>> START

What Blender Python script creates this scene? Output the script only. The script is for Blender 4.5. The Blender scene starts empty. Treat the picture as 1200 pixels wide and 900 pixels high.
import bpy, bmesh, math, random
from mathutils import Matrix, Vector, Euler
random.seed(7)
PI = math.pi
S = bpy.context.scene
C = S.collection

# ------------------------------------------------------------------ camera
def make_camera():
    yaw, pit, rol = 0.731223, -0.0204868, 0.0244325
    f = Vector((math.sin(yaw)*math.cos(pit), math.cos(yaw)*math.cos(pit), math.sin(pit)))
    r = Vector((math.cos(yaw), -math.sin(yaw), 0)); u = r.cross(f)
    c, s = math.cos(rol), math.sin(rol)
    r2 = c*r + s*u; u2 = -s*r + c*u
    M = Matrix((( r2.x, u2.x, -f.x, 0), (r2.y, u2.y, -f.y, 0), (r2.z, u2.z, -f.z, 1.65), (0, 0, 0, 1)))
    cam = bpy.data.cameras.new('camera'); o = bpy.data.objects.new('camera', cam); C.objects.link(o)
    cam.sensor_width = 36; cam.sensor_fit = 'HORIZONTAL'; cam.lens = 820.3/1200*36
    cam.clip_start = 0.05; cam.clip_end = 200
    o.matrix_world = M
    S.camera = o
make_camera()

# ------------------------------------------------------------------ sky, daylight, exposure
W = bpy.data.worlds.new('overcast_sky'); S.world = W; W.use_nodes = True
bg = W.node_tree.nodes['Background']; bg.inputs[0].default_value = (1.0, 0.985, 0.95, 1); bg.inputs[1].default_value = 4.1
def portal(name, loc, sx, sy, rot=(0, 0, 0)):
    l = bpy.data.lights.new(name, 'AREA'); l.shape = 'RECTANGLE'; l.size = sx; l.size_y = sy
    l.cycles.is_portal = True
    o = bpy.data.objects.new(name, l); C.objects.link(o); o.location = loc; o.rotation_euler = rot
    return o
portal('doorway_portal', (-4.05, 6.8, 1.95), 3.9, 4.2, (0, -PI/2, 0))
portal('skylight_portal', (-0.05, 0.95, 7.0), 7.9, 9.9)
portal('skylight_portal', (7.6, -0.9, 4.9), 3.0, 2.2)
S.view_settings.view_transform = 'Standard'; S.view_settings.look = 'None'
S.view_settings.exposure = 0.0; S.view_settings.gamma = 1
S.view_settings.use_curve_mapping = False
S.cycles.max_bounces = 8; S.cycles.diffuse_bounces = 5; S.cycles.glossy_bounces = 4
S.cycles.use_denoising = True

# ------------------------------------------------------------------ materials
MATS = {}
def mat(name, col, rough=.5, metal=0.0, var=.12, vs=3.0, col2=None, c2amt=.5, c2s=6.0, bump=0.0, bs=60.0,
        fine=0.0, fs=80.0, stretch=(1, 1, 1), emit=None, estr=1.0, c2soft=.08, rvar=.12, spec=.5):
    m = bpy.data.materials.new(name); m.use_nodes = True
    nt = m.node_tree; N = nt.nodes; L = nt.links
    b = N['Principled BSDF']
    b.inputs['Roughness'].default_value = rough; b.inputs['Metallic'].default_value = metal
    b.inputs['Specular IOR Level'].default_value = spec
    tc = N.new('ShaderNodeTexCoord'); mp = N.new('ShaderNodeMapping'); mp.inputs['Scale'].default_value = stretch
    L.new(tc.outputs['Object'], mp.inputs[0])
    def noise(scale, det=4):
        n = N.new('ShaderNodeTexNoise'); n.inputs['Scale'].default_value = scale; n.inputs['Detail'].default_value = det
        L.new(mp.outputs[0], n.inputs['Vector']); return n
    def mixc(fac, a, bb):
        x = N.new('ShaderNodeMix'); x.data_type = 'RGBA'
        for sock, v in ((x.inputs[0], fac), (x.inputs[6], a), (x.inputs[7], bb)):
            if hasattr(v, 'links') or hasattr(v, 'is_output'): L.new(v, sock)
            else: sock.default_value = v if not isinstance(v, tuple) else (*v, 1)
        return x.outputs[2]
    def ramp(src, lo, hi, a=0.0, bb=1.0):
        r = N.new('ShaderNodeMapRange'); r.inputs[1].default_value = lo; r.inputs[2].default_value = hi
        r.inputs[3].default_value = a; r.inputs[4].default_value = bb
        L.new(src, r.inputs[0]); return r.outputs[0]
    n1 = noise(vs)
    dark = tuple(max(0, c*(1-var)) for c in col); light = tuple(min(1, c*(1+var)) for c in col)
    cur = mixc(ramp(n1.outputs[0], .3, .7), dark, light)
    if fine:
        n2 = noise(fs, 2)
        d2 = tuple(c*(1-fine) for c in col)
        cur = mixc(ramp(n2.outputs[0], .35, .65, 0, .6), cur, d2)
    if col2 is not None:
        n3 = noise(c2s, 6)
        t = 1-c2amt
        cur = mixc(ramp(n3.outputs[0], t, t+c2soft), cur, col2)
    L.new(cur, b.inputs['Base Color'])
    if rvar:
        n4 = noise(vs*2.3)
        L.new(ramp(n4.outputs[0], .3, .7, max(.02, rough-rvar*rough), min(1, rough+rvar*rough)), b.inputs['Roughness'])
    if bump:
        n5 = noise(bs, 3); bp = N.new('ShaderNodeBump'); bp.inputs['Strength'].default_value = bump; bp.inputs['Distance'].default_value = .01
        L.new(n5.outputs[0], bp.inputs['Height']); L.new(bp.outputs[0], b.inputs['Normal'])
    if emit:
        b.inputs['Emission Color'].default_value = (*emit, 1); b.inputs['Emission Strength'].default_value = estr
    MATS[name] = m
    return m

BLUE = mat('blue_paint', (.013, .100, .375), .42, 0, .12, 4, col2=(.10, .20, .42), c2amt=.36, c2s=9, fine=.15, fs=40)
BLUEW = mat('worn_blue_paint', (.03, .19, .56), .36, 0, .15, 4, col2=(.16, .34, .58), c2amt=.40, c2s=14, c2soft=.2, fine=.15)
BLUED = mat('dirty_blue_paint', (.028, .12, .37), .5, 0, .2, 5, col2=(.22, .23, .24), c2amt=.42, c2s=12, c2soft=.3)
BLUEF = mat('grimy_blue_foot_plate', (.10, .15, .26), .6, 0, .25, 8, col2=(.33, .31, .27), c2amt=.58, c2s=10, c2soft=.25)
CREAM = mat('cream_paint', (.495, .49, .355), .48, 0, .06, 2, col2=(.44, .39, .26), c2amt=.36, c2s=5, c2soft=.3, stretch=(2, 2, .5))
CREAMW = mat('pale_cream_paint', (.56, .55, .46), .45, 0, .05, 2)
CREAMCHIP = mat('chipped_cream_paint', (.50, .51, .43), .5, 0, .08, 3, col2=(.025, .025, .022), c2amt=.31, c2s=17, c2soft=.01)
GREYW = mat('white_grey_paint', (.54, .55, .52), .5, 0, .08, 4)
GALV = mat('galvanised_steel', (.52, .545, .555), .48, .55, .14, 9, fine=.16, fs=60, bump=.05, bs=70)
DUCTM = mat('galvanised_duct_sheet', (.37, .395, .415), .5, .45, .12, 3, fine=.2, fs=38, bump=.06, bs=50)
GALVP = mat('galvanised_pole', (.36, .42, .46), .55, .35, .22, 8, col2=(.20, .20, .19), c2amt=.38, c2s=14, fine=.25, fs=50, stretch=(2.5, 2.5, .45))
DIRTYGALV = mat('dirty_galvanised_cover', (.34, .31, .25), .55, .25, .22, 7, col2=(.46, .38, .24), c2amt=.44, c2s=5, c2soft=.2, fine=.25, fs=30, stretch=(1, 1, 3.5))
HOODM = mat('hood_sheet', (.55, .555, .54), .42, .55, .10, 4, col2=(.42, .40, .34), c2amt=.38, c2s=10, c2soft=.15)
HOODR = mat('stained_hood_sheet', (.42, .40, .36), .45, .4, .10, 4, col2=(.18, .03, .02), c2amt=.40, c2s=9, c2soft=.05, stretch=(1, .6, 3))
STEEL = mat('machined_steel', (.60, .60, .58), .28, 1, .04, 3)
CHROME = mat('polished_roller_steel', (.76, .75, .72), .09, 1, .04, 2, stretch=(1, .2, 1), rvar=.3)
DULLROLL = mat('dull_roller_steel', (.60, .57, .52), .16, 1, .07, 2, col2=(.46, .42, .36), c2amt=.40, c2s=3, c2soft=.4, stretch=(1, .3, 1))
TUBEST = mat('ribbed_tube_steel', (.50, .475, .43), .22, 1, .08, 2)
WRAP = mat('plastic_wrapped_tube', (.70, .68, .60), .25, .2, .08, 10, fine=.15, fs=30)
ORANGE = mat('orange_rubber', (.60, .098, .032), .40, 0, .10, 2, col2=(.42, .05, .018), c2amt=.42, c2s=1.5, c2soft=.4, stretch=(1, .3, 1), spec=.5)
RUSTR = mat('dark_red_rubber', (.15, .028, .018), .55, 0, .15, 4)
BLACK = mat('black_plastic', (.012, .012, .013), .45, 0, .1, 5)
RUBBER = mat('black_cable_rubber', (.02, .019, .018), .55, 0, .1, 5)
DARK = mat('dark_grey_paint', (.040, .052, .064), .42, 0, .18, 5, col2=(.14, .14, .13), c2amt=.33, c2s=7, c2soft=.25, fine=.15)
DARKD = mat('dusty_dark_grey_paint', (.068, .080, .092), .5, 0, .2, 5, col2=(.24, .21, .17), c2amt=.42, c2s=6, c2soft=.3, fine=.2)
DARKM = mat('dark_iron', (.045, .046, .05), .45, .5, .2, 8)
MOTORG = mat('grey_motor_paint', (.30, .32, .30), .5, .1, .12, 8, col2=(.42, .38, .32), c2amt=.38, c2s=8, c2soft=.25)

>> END

» WHAT YOU HAVE TO DO
Give back exactly the material above from its opening line to the line bearing "C = S.collection".

» ANSWER TO THIS EXERCISE
What Blender Python script creates this scene? Output the script only. The script is for Blender 4.5. The Blender scene starts empty. Treat the picture as 1200 pixels wide and 900 pixels high.
import bpy, bmesh, math, random
from mathutils import Matrix, Vector, Euler
random.seed(7)
PI = math.pi
S = bpy.context.scene
C = S.collection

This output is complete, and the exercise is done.